In terms of gameplay and story structure, this game is great. In terms of its thematic implications, I have qualms. Certain aspects of this universe, which were present in Adastra, have now become too explicit for comfort in Khemia. Am I the only one who finds a bad taste in my mouth in seeing that our protagonist is evidently afraid of the poor? It seems tactless that, in a story that is ultimately about politics, the grievances of the masses are portrayed as nothing more than a source of trauma for our protagonist- especially when we have seen it established in Adastra that the condition of the Adastran poor is pretty bleak. It is not as if I have no sympathy for Scipio- after all, he isn't the ruling elite he is attacked for being and the attack on him seems motivated more by his breed than his social status- resembling racial prejudice more than class uprising. And, of course, the ideological influence of Cassius that apparently motivated it is flawed (FUCK Cassius). Still, I wish we could see a full and multi-dimensional portrayal of the average and poor people of this society instead of having them serve as nothing more than a bogeyman haunting a cast of aristocrats, bureaucrats, and dictatorial monarchs.

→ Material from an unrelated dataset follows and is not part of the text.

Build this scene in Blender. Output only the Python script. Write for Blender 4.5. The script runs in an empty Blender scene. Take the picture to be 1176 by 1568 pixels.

This is a failure common to a lot of political dramas, sad to say. They focus far too much on the great chess matches of tyrants and in those matches the people are only a pawn or a problem to solve, never being portrayed fairly as actual people or having their concerns addressed. I am reminded of Game of Thrones- but at least they tried to depict the average people's interests with characters like the Brotherhood Under No Banners. Khemia, at least so far, seems content to depict the poor and downtrodden's rebellion as nothing more than a nuisance, while it depicts the literal all-powerful imperial dictatorship they rebel against as a cute and harmless himbo. It doesn't help that the "parents" and their contract with Amicus echo the feudalistic myth of the divine right of kings-wherein democracy is seen as blasphemy! The worldview this narrative implicitly works upon is very flawed.
If I were to try and fix this, I would try to in some way represent the actual plight and concerns of the common people- maybe have a suffering everyman as an actual character in the plot, instead of just an eeeeeviiiiilll shadow in a flashback or a trite talking point in a debate. And stop pretending monarchs are cute!